**WHAT IS EXPECTED**
Your task is to write out the complete listing exactly as it is shown.
___ DATASET SECTION ___
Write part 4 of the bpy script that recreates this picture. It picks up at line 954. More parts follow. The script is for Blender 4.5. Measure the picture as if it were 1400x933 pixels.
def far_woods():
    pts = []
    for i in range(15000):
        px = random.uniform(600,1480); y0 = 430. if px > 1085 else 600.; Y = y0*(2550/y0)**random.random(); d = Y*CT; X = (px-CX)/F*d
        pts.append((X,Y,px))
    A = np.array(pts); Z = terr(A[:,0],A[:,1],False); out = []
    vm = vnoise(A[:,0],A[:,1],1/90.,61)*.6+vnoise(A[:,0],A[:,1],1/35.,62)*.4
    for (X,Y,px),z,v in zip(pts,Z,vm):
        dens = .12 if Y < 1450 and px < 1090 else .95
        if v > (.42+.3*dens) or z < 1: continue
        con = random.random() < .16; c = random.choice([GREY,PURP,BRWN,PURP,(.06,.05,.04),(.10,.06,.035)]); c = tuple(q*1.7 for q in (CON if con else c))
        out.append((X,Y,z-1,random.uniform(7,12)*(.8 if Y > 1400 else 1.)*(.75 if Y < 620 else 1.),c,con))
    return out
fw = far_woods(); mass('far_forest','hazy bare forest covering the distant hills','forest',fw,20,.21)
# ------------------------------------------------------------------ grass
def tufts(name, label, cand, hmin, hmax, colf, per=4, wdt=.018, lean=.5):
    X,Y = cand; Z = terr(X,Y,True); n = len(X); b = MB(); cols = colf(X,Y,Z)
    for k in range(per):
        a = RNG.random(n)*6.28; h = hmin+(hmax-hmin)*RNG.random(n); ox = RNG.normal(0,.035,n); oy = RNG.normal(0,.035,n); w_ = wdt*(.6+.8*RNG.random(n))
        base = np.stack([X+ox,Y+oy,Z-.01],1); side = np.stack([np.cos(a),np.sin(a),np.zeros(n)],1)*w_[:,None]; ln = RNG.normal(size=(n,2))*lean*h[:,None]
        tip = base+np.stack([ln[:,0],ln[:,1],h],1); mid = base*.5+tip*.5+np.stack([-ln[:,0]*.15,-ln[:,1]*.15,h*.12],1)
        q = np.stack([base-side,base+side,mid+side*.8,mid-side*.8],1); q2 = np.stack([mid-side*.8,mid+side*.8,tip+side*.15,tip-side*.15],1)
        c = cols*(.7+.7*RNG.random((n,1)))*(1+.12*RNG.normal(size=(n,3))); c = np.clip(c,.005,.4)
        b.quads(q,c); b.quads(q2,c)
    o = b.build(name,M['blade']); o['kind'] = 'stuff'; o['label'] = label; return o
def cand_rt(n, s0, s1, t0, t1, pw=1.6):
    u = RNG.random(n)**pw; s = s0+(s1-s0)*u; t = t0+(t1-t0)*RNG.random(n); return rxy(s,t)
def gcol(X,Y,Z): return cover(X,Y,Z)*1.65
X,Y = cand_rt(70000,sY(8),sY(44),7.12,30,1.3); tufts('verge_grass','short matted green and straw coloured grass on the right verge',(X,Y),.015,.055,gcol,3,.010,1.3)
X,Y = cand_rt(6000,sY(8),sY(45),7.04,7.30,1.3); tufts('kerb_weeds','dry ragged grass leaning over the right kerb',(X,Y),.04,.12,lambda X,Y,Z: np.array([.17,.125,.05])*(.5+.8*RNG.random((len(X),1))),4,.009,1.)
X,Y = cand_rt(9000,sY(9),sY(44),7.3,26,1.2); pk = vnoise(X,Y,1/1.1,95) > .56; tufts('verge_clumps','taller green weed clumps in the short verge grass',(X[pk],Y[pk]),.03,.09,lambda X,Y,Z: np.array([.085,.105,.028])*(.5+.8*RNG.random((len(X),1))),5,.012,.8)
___
**SOLUTION TO THE EXERCISE**
Write part 4 of the bpy script that recreates this picture. It picks up at line 954. More parts follow. The script is for Blender 4.5. Measure the picture as if it were 1400x933 pixels.
def far_woods():
    pts = []
    for i in range(15000):
        px = random.uniform(600,1480); y0 = 430. if px > 1085 else 600.; Y = y0*(2550/y0)**random.random(); d = Y*CT; X = (px-CX)/F*d
        pts.append((X,Y,px))
    A = np.array(pts); Z = terr(A[:,0],A[:,1],False); out = []
    vm = vnoise(A[:,0],A[:,1],1/90.,61)*.6+vnoise(A[:,0],A[:,1],1/35.,62)*.4
    for (X,Y,px),z,v in zip(pts,Z,vm):
        dens = .12 if Y < 1450 and px < 1090 else .95
        if v > (.42+.3*dens) or z < 1: continue
        con = random.random() < .16; c = random.choice([GREY,PURP,BRWN,PURP,(.06,.05,.04),(.10,.06,.035)]); c = tuple(q*1.7 for q in (CON if con else c))
        out.append((X,Y,z-1,random.uniform(7,12)*(.8 if Y > 1400 else 1.)*(.75 if Y < 620 else 1.),c,con))
    return out
fw = far_woods(); mass('far_forest','hazy bare forest covering the distant hills','forest',fw,20,.21)
# ------------------------------------------------------------------ grass
def tufts(name, label, cand, hmin, hmax, colf, per=4, wdt=.018, lean=.5):
    X,Y = cand; Z = terr(X,Y,True); n = len(X); b = MB(); cols = colf(X,Y,Z)
    for k in range(per):
        a = RNG.random(n)*6.28; h = hmin+(hmax-hmin)*RNG.random(n); ox = RNG.normal(0,.035,n); oy = RNG.normal(0,.035,n); w_ = wdt*(.6+.8*RNG.random(n))
        base = np.stack([X+ox,Y+oy,Z-.01],1); side = np.stack([np.cos(a),np.sin(a),np.zeros(n)],1)*w_[:,None]; ln = RNG.normal(size=(n,2))*lean*h[:,None]
        tip = base+np.stack([ln[:,0],ln[:,1],h],1); mid = base*.5+tip*.5+np.stack([-ln[:,0]*.15,-ln[:,1]*.15,h*.12],1)
        q = np.stack([base-side,base+side,mid+side*.8,mid-side*.8],1); q2 = np.stack([mid-side*.8,mid+side*.8,tip+side*.15,tip-side*.15],1)
        c = cols*(.7+.7*RNG.random((n,1)))*(1+.12*RNG.normal(size=(n,3))); c = np.clip(c,.005,.4)
        b.quads(q,c); b.quads(q2,c)
    o = b.build(name,M['blade']); o['kind'] = 'stuff'; o['label'] = label; return o
def cand_rt(n, s0, s1, t0, t1, pw=1.6):
    u = RNG.random(n)**pw; s = s0+(s1-s0)*u; t = t0+(t1-t0)*RNG.random(n); return rxy(s,t)
def gcol(X,Y,Z): return cover(X,Y,Z)*1.65
X,Y = cand_rt(70000,sY(8),sY(44),7.12,30,1.3); tufts('verge_grass','short matted green and straw coloured grass on the right verge',(X,Y),.015,.055,gcol,3,.010,1.3)
X,Y = cand_rt(6000,sY(8),sY(45),7.04,7.30,1.3); tufts('kerb_weeds','dry ragged grass leaning over the right kerb',(X,Y),.04,.12,lambda X,Y,Z: np.array([.17,.125,.05])*(.5+.8*RNG.random((len(X),1))),4,.009,1.)
X,Y = cand_rt(9000,sY(9),sY(44),7.3,26,1.2); pk = vnoise(X,Y,1/1.1,95) > .56; tufts('verge_clumps','taller green weed clumps in the short verge grass',(X[pk],Y[pk]),.03,.09,lambda X,Y,Z: np.array([.085,.105,.028])*(.5+.8*RNG.random((len(X),1))),5,.012,.8)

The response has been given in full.